Remedium 4/2011
Odkąd staliśmy się uczniami, niezmiennie z roku na rok uwidaczniają się różnice między naszymi oczekiwaniami wobec nauczycieli a ich wymaganiami względem nas. Jest to sytuacja wpisana w relacje uczeń-nauczyciel. Nie jest zatem niczym zaskakującym, że ścieranie się tych dwóch światów obserwujemy i w naszej uniwersyteckiej społeczności. Co zatem myślą o nas nasi profesorowie i jak my, studenci, postrzegamy naszych wykładowców?
Pytanie to postawiłem sobie pod wpływem lektury dwóch prac: „Ewolucja postrzegania cech i postaw etycznych nauczycieli akademickich przez studentów Gdańskiego Uniwersytetu Medycznego" oraz „Ocena postaw etycznych nauczycieli akademickich oraz studentów Akademii Medycznej w Gdańsku". Autorami obu są pracownicy Zakładu Etyki Gdańskiego Uniwersytetu Medycznego (Marta Michowska, Krystyna Basińska, Marek Olejniczak) oraz Jacek Kaczmarek.

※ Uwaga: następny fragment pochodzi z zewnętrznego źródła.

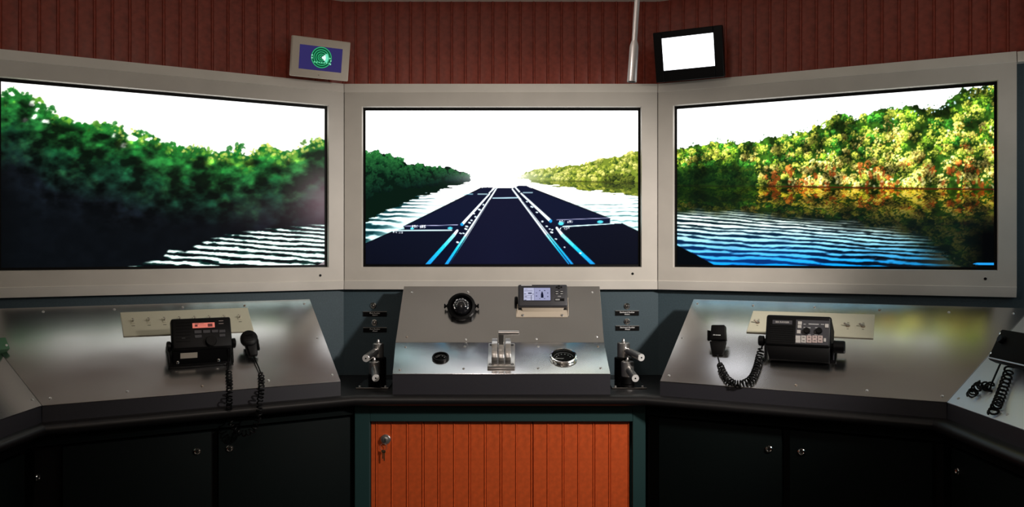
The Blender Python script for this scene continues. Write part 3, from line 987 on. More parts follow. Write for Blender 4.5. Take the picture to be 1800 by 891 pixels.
def monitor(fr, x0, x1, z0, z1, cv, label, nx=470, ny=264, rim=(0.008, 0.008, 0.010, 0.008), dep=0.020, m=None):
    t = thing('display_monitor', label, 'monitor', fr, 'big monitors of the simulator')
    e = 0.0025
    X0, X1, Z0, Z1 = x0 + e, x1 - e, z0 + e, z1 - e
    l, r_, tp, bt = rim
    mb = MB()
    f = -dep + 0.004
    mb.box(X0, X0 + l, Z0, Z1, -WD + 0.001, f); mb.box(X1 - r_, X1, Z0, Z1, -WD + 0.001, f)
    mb.box(X0 + l, X1 - r_, Z1 - tp, Z1, -WD + 0.001, f); mb.box(X0 + l, X1 - r_, Z0, Z0 + bt, -WD + 0.001, f)
    mb.box(X0 + l, X1 - r_, Z0 + bt, Z1 - tp, -WD + 0.001, -dep - 0.002)
    build(mb, 'bezel', M_BLACK, t, smooth=False)
    q = [fr.w(X0 + l, Z0 + bt, -dep), fr.w(X1 - r_, Z0 + bt, -dep), fr.w(X1 - r_, Z1 - tp, -dep), fr.w(X0 + l, Z1 - tp, -dep)]
    picture('screen', q, cv, nx, ny, m or M_PIC, t, fr.mtx().inverted())
    return t

frC = Fr(CL_ + UP * ZC, uC, UP)
LC = CR_.x - CL_.x
xa, xb = 0.0648, 1.0898
ZO0, ZO1 = -0.0688, 0.521
surround(frC, LC, xa, xb, ZO0, ZO1, 'grey surround of the middle monitor, straight ahead', (1112, 481), (WD * math.tan(AL / 2), WD * math.tan(AR / 2)))
monitor(frC, xa, xb, ZO0, ZO1, paint_centre(), 'middle big monitor showing dark barges pushed up a bright river')
frR = Fr(CR_ + UP * ZC, uR, UP)
LR = 1.125
rx0, rx1 = frR.hit(1183, 400).x, frR.hit(1755, 400).x
surround(frR, LR, rx0, rx1, ZO0, ZO1, 'grey surround of the angled monitor on the right', (1732, 490), (WD * math.tan(AR / 2), 0))
monitor(frR, rx0, rx1, ZO0, ZO1, paint_right(), 'right big monitor showing sunlit yellow trees above rippled blue water')
LL = 1.148
frL = Fr(CL_ - uL * LL + UP * ZC, uL, UP)
lx1 = frL.hit(578, 400).x
lx0 = lx1 - 1.02
surround(frL, LL, lx0, lx1, ZO0, ZO1, 'grey surround of the angled monitor on the left', (563, 484), (0, WD * math.tan(AL / 2)))
monitor(frL, lx0, lx1, ZO0, ZO1, paint_left(), 'left big monitor showing a dark green wooded river bank')
# white ledge that goes on past the right surround to the side wall
mb = MB()
for fr, a0, a1 in ((frR, LR + 0.001, (WsR - CR_).length - 0.02), (frL, 0.02 - (WsL - (CL_ - uL * LL)).length, -0.001)):
    lo = [fr.w(a0, ZT - ZC, 0), fr.w(a1, ZT - ZC, 0), fr.w(a1, ZT - ZC, -WD), fr.w(a0, ZT - ZC, -WD)]
    hi = [fr.w(a0, ZT - ZC + 0.004, 0), fr.w(a1, ZT - ZC + 0.004, 0), fr.w(a1, ZTO - ZC, -0.012), fr.w(a0, ZTO - ZC, -0.012)]
    q = MB().hexa(lo, hi)
    struct(q, 'trim_1' if fr is frR else 'trim_2', M_STRIP)

# the outermost two monitors on the side walls, mostly outside the picture, whose light falls into it
def side_picture(kind):
    def f(U, W_):
        n = fbm(U * 14, W_ * 9, 91, 4)
        c = np.ones(U.shape + (3,), np.float32)
        if kind == 'bright':
            tr = W_ < 0.62 + 0.16 * (n - 0.5)
            c[tr] = np.array(rgb(110, 130, 40)) * (0.4 + 1.1 * n[tr])[:, None]
            wa = W_ < 0.36
            c[wa] = np.array(rgb(60, 170, 215)) * (0.25 + 1.2 * n[wa])[:, None]
        else:
            tr = W_ < 0.86 + 0.16 * (n - 0.5)
            c[tr] = np.array(rgb(18, 60, 24)) * (0.4 + 1.1 * n[tr])[:, None]
            wa = W_ < 0.3
            c[wa] = np.array(rgb(8, 14, 14)) * (0.5 + n[wa])[:, None]
        return c
    return f
frWR = Fr(V((XWR - WD, WsR.y - 0.05, ZC)), V((0, -1, 0)), UP)
surround(frWR, 1.15, 0.06, 1.08, ZO0, ZO1, 'grey surround of the monitor on the right side wall', (1900, 480))
monitor(frWR, 0.06, 1.08, ZO0, ZO1, side_picture('bright'), 'big monitor on the right side wall beyond the picture edge', 120, 70)
frWL = Fr(V((XWL + WD, WsL.y - 0.05 - 1.15, ZC)), V((0, 1, 0)), UP)
surround(frWL, 1.15, 0.06, 1.08, ZO0, ZO1, 'grey surround of the monitor on the left side wall', (-100, 480))
monitor(frWL, 0.06, 1.08, ZO0, ZO1, side_picture('dark'), 'big monitor on the left side wall beyond the picture edge', 120, 70)

# ------------------------------------------------------------------ worktop
EC_L, EC_R = V((-0.499, 2.585, 0)), V((0.423, 2.585, 0))
XEL, XER = -1.243, 1.152
edgeL = meet(EC_L, uL, V((XEL, 0, 0)), V((0, 1, 0)))
edgeR = meet(EC_R, uR, V((XER, 0, 0)), V((0, 1, 0)))
YEND = 0.95
front = [V((XEL, YEND, 0)), edgeL, EC_L, EC_R, edgeR, V((XER, YEND, 0))]
def offset(poly, d):
    """shift an open plan line by d towards the wall (left to right line, wall on its left)"""
    out = []
    dirs = [(b - a).normalized() for a, b in zip(poly[:-1], poly[1:])]
    nrm = [V((-e.y, e.x, 0)) for e in dirs]
    for i, p in enumerate(poly):
        if i == 0:
            out.append(p + nrm[0] * d)
        elif i == len(poly) - 1:
            out.append(p + nrm[-1] * d)
        else:
            m_ = (nrm[i - 1] + nrm[i]).normalized()
            out.append(p + m_ * (d / m_.dot(nrm[i])))
    return out
back = [V((XWL + 0.004, YEND, 0)), WsL + V((0.004, 0, 0)) + nL * 0.003, WcL + V((0.001, -0.003, 0)), WcR + V((-0.001, -0.003, 0)), WsR + V((-0.004, 0, 0)) + nR * 0.003, V((XWR - 0.004, YEND, 0))]
mb = MB()
T = 0.036
rows = []
prof = [(0.02, 0.0), (0.012, -0.0015), (0.005, -0.006), (0.001, -0.012), (0.0, -0.018), (0.001, -0.024), (0.005, -0.030), (0.012, -0.0345), (0.02, -T)]
for d, z in prof:
    rows.append([p + UP * (ZK + z) for p in offset(front, d)])
rows.insert(0, [p + UP * ZK for p in back])
rows.append([p + UP * (ZK - T) for p in back])
nP = len(front)
vs = [p for r_ in rows for p in r_]
fs = []
K = len(rows)
for a in range(K):
    b = (a + 1) % K
    for i in range(nP - 1):
        fs.append((a * nP + i, a * nP + i + 1, b * nP + i + 1, b * nP + i))
fs.append(tuple(a * nP for a in range(K)))
fs.append(tuple(a * nP + nP - 1 for a in range(K))[::-1])
mb.add(vs, fs)
wt = build(mb, 'worktop', M_TOP)
tag(wt, 'long black worktop with a rounded front edge running below the sloped consoles', 'worktop')

# ------------------------------------------------------------------ sloped consoles
def sheet(bl, br, tr, tl, n, t=0.003):
    a = [V(p) for p in (bl, br, tr, tl)]
    b = [p + V(n) * t for p in a]
    return MB().hexabev(a, b, 0.0008, 1)
SCREW = MB().lathe([(0.0042, -0.0005), (0.0042, 0.0006), (0.0034, 0.0022), (0.0016, 0.003), (0.0008, 0.0024), (0, 0.0024)], n=12).mesh('screw', M_STEEL)
SCREWB = SCREW.copy()
SCREWB.materials[0] = M_RUST
def screws(parent, fr, pts, base, c=0.003):
    inv = base.mtx().inverted()
    for i, (px, py) in enumerate(pts):
        q = fr.hitw(px, py, c)
        link('screw', SCREWB if i % 5 == 3 else SCREW, parent, inv @ Fr(q, fr.x, fr.y).mtx())

def loc(fr, pts):
    return [fr.loc(p) for p in pts]

# middle console
yt, yk, yb = 2.94, 2.784, 2.61
cTop = [P(710, 503, yt), P(1054, 503, yt)]
cK = [P(695, 602, yk), P(1062, 602, yk)]
cB = [P(690, 657, yb), P(1073, 657, yb)]
for a in (cTop, cK, cB):
    z = (a[0].z + a[1].z) / 2
    a[0].z = a[1].z = z
frCU = Fr((cK[0] + cK[1]) / 2, uC, cTop[0] - cK[0])
frCLo = Fr((cB[0] + cB[1]) / 2, uC, cK[0] - cB[0])
base = Fr(V((0, yb, ZK)), uC, V((0, 1, 0)))
t = thing('sloped_console', 'middle aluminium console with compass, lever and gauges', 'console', base, 'sloped aluminium consoles')
prof_l = [V((cB[0].x, yb, ZK)), cB[0] - frCLo.z * .003, cK[0] - frCU.z * .003, cTop[0] - frCU.z * .003, V((cTop[0].x, yt + 0.004, ZC - 0.152)), V((cTop[0].x, YB + WD - 0.001, ZC - 0.152)), V((cTop[0].x, YB + WD - 0.001, ZK))]
prof_r = [V((cB[1].x, yb, ZK)), cB[1] - frCLo.z * .003, cK[1] - frCU.z * .003, cTop[1] - frCU.z * .003, V((cTop[1].x, yt + 0.004, ZC - 0.152)), V((cTop[1].x, YB + WD - 0.001, ZC - 0.152)), V((cTop[1].x, YB + WD - 0.001, ZK))]
build(MB().hexa(loc(base, prof_l), loc(base, prof_r)), 'body', M_FASCIA, t, smooth=False)
def panel_part(fr, base, quad, parent, name='metal_panel', m=M_ALU):
    q = loc(fr, quad)
    o = build(sheet(q[0], q[1], q[2], q[3], V((0, 0, 1))), name, m, parent, base.mtx().inverted() @ fr.mtx())
    return o
up_ = [cK[0], cK[1], cTop[1], cTop[0]]
panel_part(frCU, base, [p - frCU.z * .003 for p in up_], t, 'upper_panel')
panel_part(frCLo, base, [p - frCLo.z * .003 for p in (cB[0], cB[1], cK[1], cK[0])], t, 'lower_panel')
screws(t, frCU, [(724, 514), (823, 513.5), (1041, 514), (715, 592), (819, 597), (943, 596), (1049, 592)], base, 0)
screws(t, frCLo, [(713, 610), (817, 609), (946, 609), (1051, 609), (703, 650), (815, 648), (946, 647), (1056, 647)], base, 0)
consC = t

def plane_panel(o, u, top_pt, bot_pt):
    return Fr(o, u, top_pt - bot_pt)

# left console: bottom edge at fascia, top near the wall
ZPB = ZC - 0.422
lbr = P(599, 670, 2.591); lbr.z = ZPB
lbl = lbr - uL * 0.8235
ltr = lbr - nL * 0.345 + UP * 0.243
frLP = Fr(lbr, uL, ltr - lbr)
seamL = frLP.hitw(4, 623.0)                       # a point on the mitre seam
lt = frLP.loc(ltr).y
a0, a1 = frLP.loc(lbl), frLP.loc(seamL)
sx = a0.x + (a1.x - a0.x) * lt / a1.y
ltl = frLP.w(sx, lt)
ltr2 = frLP.hitw(545, 527); q = frLP.loc(ltr2); ltr = frLP.w(q.x, lt)

rbl = P(1160, 670, 2.591); rbl.z = ZPB
rbr = rbl + uR * 0.806
rtl = rbl - nR * 0.345 + UP * 0.243
frRP = Fr(rbl, uR, rtl - rbl)
q = frRP.hit(1219, 526); rtl = frRP.w(q.x, lt)
a0, a1 = frRP.loc(rbr), frRP.hit(1757, 603)
rtr = frRP.w(a0.x + (a1.x - a0.x) * lt / a1.y, lt)

def side_console(bl, br, tr, tl, fr, wallp, label, scr, m=M_ALU):
    base = Fr(V((fr.o.x, fr.o.y, ZK)), fr.x, UP.cross(fr.x))
    t = thing('sloped_console', label, 'console', base, 'sloped aluminium consoles')
    e = fr.z * .003
    lo = [V((bl.x, bl.y, ZK)), V((br.x, br.y, ZK)), V((tr.x, tr.y, ZK)), V((tl.x, tl.y, ZK))]
    hi = [bl - e, br - e, tr - e, tl - e]
    build(MB().hexa(loc(base, lo), loc(base, hi)), 'body', M_FASCIA, t, smooth=False)
    panel_part(fr, base, [p - e for p in (bl, br, tr, tl)], t, m=m)
    screws(t, fr, scr, base, 0)
    return t
side_console(lbl, lbr, ltr, ltl, frLP, None, 'left aluminium console under the left monitor, carrying a radio',
             [(76, 548), (201, 544), (321, 540), (430, 537), (535, 534), (558, 594), (584, 659), (472, 669), (355.5, 678.5), (224, 688), (88, 700)])
side_console(rbl, rbr, rtr, rtl, frRP, None, 'right aluminium console under the right monitor, carrying a wide radio',
             [(1226, 533.5), (1324, 537), (1432, 540), (1546, 545), (1668, 549), (1781, 551), (1199.5, 593.5), (1176, 660), (1399, 677), (1524, 686.5), (1656, 696)])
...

Co nas gnębi, co nas cieszy
Dla nas, przyszłych lekarzy, najważniejszy powinien być szacunek okazany drugiemu człowiekowi. Pobyt na uczelni to świetny czas, aby się tego nauczyć. Potrzebne są nam jednak dobre wzorce do naśladowania.
Gdybyśmy byli w stanie spełniać nawzajem swoje oczekiwania - sytuacja byłoby idealna. Jest to jednak ideał, do którego, rzecz jasna, wszyscy dążymy, ale którego osiągnąć nam się nie uda - mamy tego świadomość.

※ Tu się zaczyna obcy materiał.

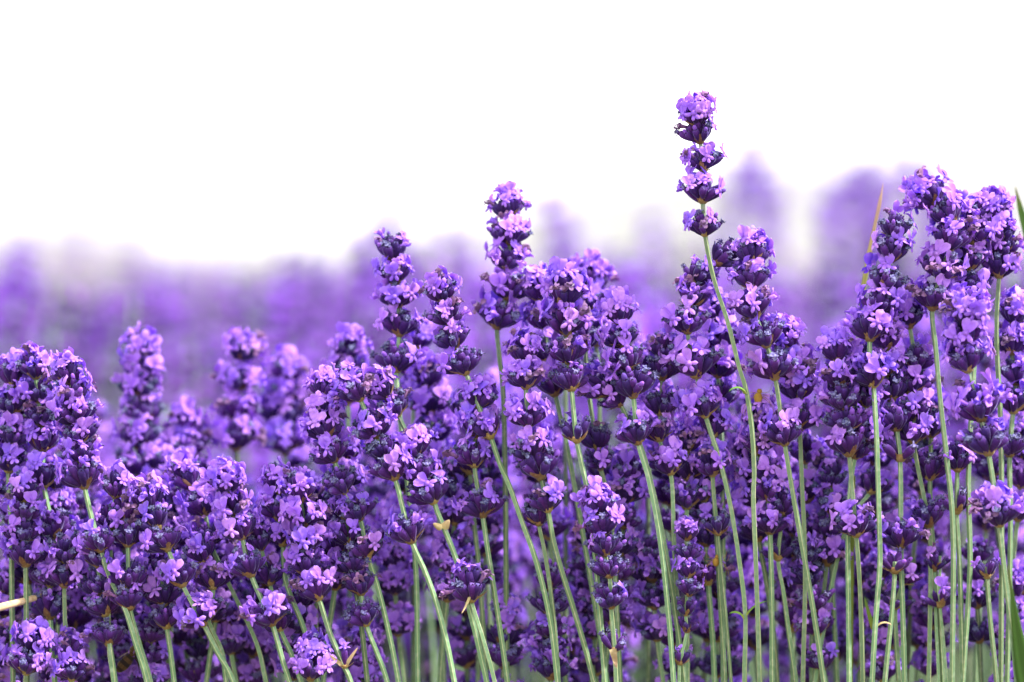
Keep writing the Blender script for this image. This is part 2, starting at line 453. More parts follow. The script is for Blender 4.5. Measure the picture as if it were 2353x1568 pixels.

Wpływają na to różne błędy i niedopatrzenia. Ku doskonałości może pchać nas (pchać nas powinna!) samodyscyplina i gotowość do pracy nad sobą. Nie zawsze jednak o tym pamiętamy, nie zawsze chcemy o tym pamiętać - zarówno my, studenci, jak i nasi wykładowcy. W pracach, do których się odnoszę zostały przedstawione bardzo ciekawe wnioski.
Okazuje się bowiem, że profesorowie mają wobec nas naprawdę wysokie oczekiwania, zaś rzeczywistość jest zgoła odmienna. Student powinien być otwarty i empatyczny, a tymczasem nie grzeszy on ani punktualnością, ani sumiennością. Podobne różnice widać patrząc na obraz nauczyciela idealnego w oczach studentów. Według nich dobry wykładowca to wykładowca sprawiedliwy. Rzeczywistość zaś niejednokrotnie temu przeczy. W świetle omawianych prac widać, że nauczyciele często nie szanują ani godności osobistej studenta, ani jego czasu. Co ciekawe, postrzeganie profesorów przez studentów zmienia się w zależności od roku studiów - niestety, z roku na rok ci sami studenci oceniają swoich nauczycieli gorzej. Studentów szóstego roku irytuje brak punktualności i niedostateczne respektowanie przez wykładowców harmonogramu zajęć. Wysoko jednak oceniana jest wiarygodność przedstawianych przez nich informacji.